The Real Reasons for Antitrust
April 1998

The big argument on the Web about the DOJ versus Microsoft seems to center around the libertarian ideal of "no government intervention in the free market." This ideal sounds noble and reasonable; it assumes that businesses are essentially honest and don't have hidden agendas. It also assumes that the free market will quickly act to correct any temporary imbalance caused by some crooked company. It leaves to the marketplace the meting out of justice in the form of lost customers and increased competition over the long haul.

But even if these assumptions are true and correct -- even if the free market can react quickly enough to prevent long-term harm to the consumer -- the problem with the libertarian argument is that it enters the game too late in the cycle. The argument against government intervention to restrain Microsoft or any other monopolist fails to recognize that the government has already intervened twice to give Microsoft its means of accumulating power. Let me repeat that: Government intervened into the free market twice already to enable Microsoft to become a software monopoly. The two times when government intervened occurred as follows.

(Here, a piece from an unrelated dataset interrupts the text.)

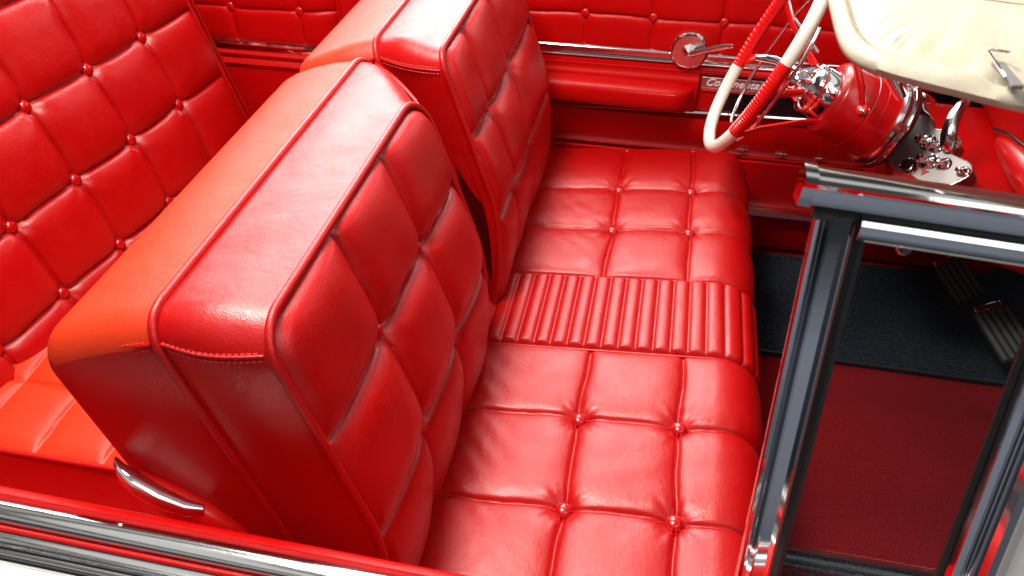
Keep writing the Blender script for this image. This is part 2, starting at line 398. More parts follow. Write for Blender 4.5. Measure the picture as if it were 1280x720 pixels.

First, the State of Washington granted a charter to Microsoft, enabling it to become a legal corporation. This corporate structure allows the selling of stock to raise capital, as well as insulating the corporation's owners from direct damages for any harm their company might inflict on individuals or businesses. This concept of a state-recognized corporate structure is a legal fiction, not a function of the free market. Because the legal system recognizes this corporate charter, as well as due to the federal system and international treaties, Microsoft as an entity can do business anywhere in the world under the cover of this protective mantle of state-granted power and freedom from responsibility. The State of Washington has become an interventionist force, through the power it has granted to the Microsoft Corporation, in every market in which Microsoft chooses to do business.

Second, the federal government of the United States of America has intervened in the free market by granting Microsoft a legal monopoly through the patent and copyright processes. On numerous occasions, agents of the U.S. Department of Justice -- the same DOJ that right now is taking shots at Microsoft in the courtroom -- has intervened to arrest and penalize businessmen who attempted to ignore the federally-created right known as intellectual property. This right is a federally-mandated fiction, not a process of the free market. Copyrights were not invented by business, but by the government, who grants them and enforces them as a form of federally-sponsored monopoly.

Since Microsoft's economic and intellectual property derive directly from government-granted authority, it is only reasonable for governments to have the power to review and modify how the beneficiaries of their shared power use that authority. Antitrust is one means by which governments attempt to reel in some of the power they delegated to companies and individuals. Since government charters and copyrights give Microsoft its power in the first place, antitrust is merely a governmental attempt to correct its "error" of intervening in the affairs of men when it agreed to grant these powers several years ago.

The libertarian argument fails to account for the first and second cases of government intervention. This is a lot like the referee who blows his whistle upon witnessing an act of retaliation in a shoving match between two ballplayers. Because he didn't see the first blow, he penalizes the wrong party. Similarly, attempting to brand antitrust law as mere "government intervention in the free market" blindly ignores the previous government interventions that made the marketplace what it is today.